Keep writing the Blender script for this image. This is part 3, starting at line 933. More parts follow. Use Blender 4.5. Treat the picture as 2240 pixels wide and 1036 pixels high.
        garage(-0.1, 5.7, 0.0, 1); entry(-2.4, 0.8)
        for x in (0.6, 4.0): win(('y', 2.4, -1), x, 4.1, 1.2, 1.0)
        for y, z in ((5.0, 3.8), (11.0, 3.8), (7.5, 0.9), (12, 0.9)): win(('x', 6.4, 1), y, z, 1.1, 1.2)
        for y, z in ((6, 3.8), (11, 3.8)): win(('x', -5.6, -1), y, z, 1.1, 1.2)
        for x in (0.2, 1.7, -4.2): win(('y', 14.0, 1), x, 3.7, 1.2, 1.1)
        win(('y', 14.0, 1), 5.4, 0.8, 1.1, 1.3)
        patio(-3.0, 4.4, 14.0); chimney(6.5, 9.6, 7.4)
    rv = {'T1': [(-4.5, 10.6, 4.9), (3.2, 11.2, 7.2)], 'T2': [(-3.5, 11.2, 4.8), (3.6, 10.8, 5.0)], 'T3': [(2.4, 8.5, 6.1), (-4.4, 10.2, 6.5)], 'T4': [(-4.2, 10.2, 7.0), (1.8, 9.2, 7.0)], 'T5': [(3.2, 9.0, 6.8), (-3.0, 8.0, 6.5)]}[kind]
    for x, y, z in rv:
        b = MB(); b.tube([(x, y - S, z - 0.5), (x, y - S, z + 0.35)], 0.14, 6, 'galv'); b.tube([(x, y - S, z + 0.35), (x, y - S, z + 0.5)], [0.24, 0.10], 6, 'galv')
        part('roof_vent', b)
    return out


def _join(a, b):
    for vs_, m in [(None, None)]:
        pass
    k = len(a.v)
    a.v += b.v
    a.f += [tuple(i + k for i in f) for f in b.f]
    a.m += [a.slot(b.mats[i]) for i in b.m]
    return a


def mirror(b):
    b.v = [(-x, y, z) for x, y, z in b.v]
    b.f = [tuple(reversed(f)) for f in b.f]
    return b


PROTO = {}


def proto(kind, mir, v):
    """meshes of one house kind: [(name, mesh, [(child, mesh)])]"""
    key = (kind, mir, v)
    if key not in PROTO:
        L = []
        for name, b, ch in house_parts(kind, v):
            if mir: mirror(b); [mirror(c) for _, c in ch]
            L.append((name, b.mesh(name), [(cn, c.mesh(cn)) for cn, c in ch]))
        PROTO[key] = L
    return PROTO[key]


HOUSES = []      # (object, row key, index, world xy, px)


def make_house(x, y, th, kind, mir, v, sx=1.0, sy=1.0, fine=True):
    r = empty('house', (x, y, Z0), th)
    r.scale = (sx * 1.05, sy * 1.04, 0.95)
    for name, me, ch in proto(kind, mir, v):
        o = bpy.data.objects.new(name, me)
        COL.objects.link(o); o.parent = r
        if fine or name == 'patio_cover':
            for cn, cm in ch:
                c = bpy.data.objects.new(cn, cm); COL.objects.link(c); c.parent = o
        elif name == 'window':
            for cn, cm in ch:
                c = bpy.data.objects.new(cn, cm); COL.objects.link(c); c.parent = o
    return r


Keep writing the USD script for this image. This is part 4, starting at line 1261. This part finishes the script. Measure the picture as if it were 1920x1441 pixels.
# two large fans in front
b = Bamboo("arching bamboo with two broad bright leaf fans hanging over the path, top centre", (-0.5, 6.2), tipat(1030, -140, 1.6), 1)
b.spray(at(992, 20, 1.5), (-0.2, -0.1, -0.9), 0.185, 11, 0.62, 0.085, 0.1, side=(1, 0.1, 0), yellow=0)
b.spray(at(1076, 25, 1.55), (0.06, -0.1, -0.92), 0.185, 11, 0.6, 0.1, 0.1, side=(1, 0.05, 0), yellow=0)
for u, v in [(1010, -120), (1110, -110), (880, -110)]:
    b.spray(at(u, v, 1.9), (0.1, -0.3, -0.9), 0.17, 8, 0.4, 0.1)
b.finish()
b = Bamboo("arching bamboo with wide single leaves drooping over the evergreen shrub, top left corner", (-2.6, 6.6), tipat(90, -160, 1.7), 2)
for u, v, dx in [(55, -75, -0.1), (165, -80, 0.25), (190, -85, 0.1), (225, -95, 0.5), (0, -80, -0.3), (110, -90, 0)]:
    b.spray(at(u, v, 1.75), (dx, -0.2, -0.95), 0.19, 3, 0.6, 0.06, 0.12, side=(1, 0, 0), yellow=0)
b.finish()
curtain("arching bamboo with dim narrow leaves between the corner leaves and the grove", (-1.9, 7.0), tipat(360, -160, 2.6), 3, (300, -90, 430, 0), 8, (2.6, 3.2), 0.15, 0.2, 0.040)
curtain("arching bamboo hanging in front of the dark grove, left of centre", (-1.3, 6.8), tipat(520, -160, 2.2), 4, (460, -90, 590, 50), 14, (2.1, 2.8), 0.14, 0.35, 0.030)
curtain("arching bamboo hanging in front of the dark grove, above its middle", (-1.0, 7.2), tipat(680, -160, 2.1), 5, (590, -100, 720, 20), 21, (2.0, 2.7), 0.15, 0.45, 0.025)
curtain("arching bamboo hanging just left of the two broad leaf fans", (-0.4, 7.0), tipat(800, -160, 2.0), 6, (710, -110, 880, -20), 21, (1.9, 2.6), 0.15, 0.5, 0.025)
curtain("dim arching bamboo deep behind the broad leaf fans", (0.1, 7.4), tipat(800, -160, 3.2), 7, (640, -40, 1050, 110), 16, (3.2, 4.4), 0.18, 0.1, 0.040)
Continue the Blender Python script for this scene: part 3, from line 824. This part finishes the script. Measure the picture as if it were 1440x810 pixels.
-----
◆ **Problem description**: Each of the records should be retyped exactly.

◆ **Finished task**:
Keep writing the Blender script for this image. This is part 3, starting at line 933. More parts follow. Use Blender 4.5. Treat the picture as 2240 pixels wide and 1036 pixels high.
        garage(-0.1, 5.7, 0.0, 1); entry(-2.4, 0.8)
        for x in (0.6, 4.0): win(('y', 2.4, -1), x, 4.1, 1.2, 1.0)
        for y, z in ((5.0, 3.8), (11.0, 3.8), (7.5, 0.9), (12, 0.9)): win(('x', 6.4, 1), y, z, 1.1, 1.2)
        for y, z in ((6, 3.8), (11, 3.8)): win(('x', -5.6, -1), y, z, 1.1, 1.2)
        for x in (0.2, 1.7, -4.2): win(('y', 14.0, 1), x, 3.7, 1.2, 1.1)
        win(('y', 14.0, 1), 5.4, 0.8, 1.1, 1.3)
        patio(-3.0, 4.4, 14.0); chimney(6.5, 9.6, 7.4)
    rv = {'T1': [(-4.5, 10.6, 4.9), (3.2, 11.2, 7.2)], 'T2': [(-3.5, 11.2, 4.8), (3.6, 10.8, 5.0)], 'T3': [(2.4, 8.5, 6.1), (-4.4, 10.2, 6.5)], 'T4': [(-4.2, 10.2, 7.0), (1.8, 9.2, 7.0)], 'T5': [(3.2, 9.0, 6.8), (-3.0, 8.0, 6.5)]}[kind]
    for x, y, z in rv:
        b = MB(); b.tube([(x, y - S, z - 0.5), (x, y - S, z + 0.35)], 0.14, 6, 'galv'); b.tube([(x, y - S, z + 0.35), (x, y - S, z + 0.5)], [0.24, 0.10], 6, 'galv')
        part('roof_vent', b)
    return out


def _join(a, b):
    for vs_, m in [(None, None)]:
        pass
    k = len(a.v)
    a.v += b.v
    a.f += [tuple(i + k for i in f) for f in b.f]
    a.m += [a.slot(b.mats[i]) for i in b.m]
    return a


def mirror(b):
    b.v = [(-x, y, z) for x, y, z in b.v]
    b.f = [tuple(reversed(f)) for f in b.f]
    return b


PROTO = {}


def proto(kind, mir, v):
    """meshes of one house kind: [(name, mesh, [(child, mesh)])]"""
    key = (kind, mir, v)
    if key not in PROTO:
        L = []
        for name, b, ch in house_parts(kind, v):
            if mir: mirror(b); [mirror(c) for _, c in ch]
            L.append((name, b.mesh(name), [(cn, c.mesh(cn)) for cn, c in ch]))
        PROTO[key] = L
    return PROTO[key]


HOUSES = []      # (object, row key, index, world xy, px)


def make_house(x, y, th, kind, mir, v, sx=1.0, sy=1.0, fine=True):
    r = empty('house', (x, y, Z0), th)
    r.scale = (sx * 1.05, sy * 1.04, 0.95)
    for name, me, ch in proto(kind, mir, v):
        o = bpy.data.objects.new(name, me)
        COL.objects.link(o); o.parent = r
        if fine or name == 'patio_cover':
            for cn, cm in ch:
                c = bpy.data.objects.new(cn, cm); COL.objects.link(c); c.parent = o
        elif name == 'window':
            for cn, cm in ch:
                c = bpy.data.objects.new(cn, cm); COL.objects.link(c); c.parent = o
    return r


Keep writing the USD script for this image. This is part 4, starting at line 1261. This part finishes the script. Measure the picture as if it were 1920x1441 pixels.
# two large fans in front
b = Bamboo("arching bamboo with two broad bright leaf fans hanging over the path, top centre", (-0.5, 6.2), tipat(1030, -140, 1.6), 1)
b.spray(at(992, 20, 1.5), (-0.2, -0.1, -0.9), 0.185, 11, 0.62, 0.085, 0.1, side=(1, 0.1, 0), yellow=0)
b.spray(at(1076, 25, 1.55), (0.06, -0.1, -0.92), 0.185, 11, 0.6, 0.1, 0.1, side=(1, 0.05, 0), yellow=0)
for u, v in [(1010, -120), (1110, -110), (880, -110)]:
    b.spray(at(u, v, 1.9), (0.1, -0.3, -0.9), 0.17, 8, 0.4, 0.1)
b.finish()
b = Bamboo("arching bamboo with wide single leaves drooping over the evergreen shrub, top left corner", (-2.6, 6.6), tipat(90, -160, 1.7), 2)
for u, v, dx in [(55, -75, -0.1), (165, -80, 0.25), (190, -85, 0.1), (225, -95, 0.5), (0, -80, -0.3), (110, -90, 0)]:
    b.spray(at(u, v, 1.75), (dx, -0.2, -0.95), 0.19, 3, 0.6, 0.06, 0.12, side=(1, 0, 0), yellow=0)
b.finish()
curtain("arching bamboo with dim narrow leaves between the corner leaves and the grove", (-1.9, 7.0), tipat(360, -160, 2.6), 3, (300, -90, 430, 0), 8, (2.6, 3.2), 0.15, 0.2, 0.040)
curtain("arching bamboo hanging in front of the dark grove, left of centre", (-1.3, 6.8), tipat(520, -160, 2.2), 4, (460, -90, 590, 50), 14, (2.1, 2.8), 0.14, 0.35, 0.030)
curtain("arching bamboo hanging in front of the dark grove, above its middle", (-1.0, 7.2), tipat(680, -160, 2.1), 5, (590, -100, 720, 20), 21, (2.0, 2.7), 0.15, 0.45, 0.025)
curtain("arching bamboo hanging just left of the two broad leaf fans", (-0.4, 7.0), tipat(800, -160, 2.0), 6, (710, -110, 880, -20), 21, (1.9, 2.6), 0.15, 0.5, 0.025)
curtain("dim arching bamboo deep behind the broad leaf fans", (0.1, 7.4), tipat(800, -160, 3.2), 7, (640, -40, 1050, 110), 16, (3.2, 4.4), 0.18, 0.1, 0.040)
Continue the Blender Python script for this scene: part 3, from line 824. This part finishes the script. Measure the picture as if it were 1440x810 pixels.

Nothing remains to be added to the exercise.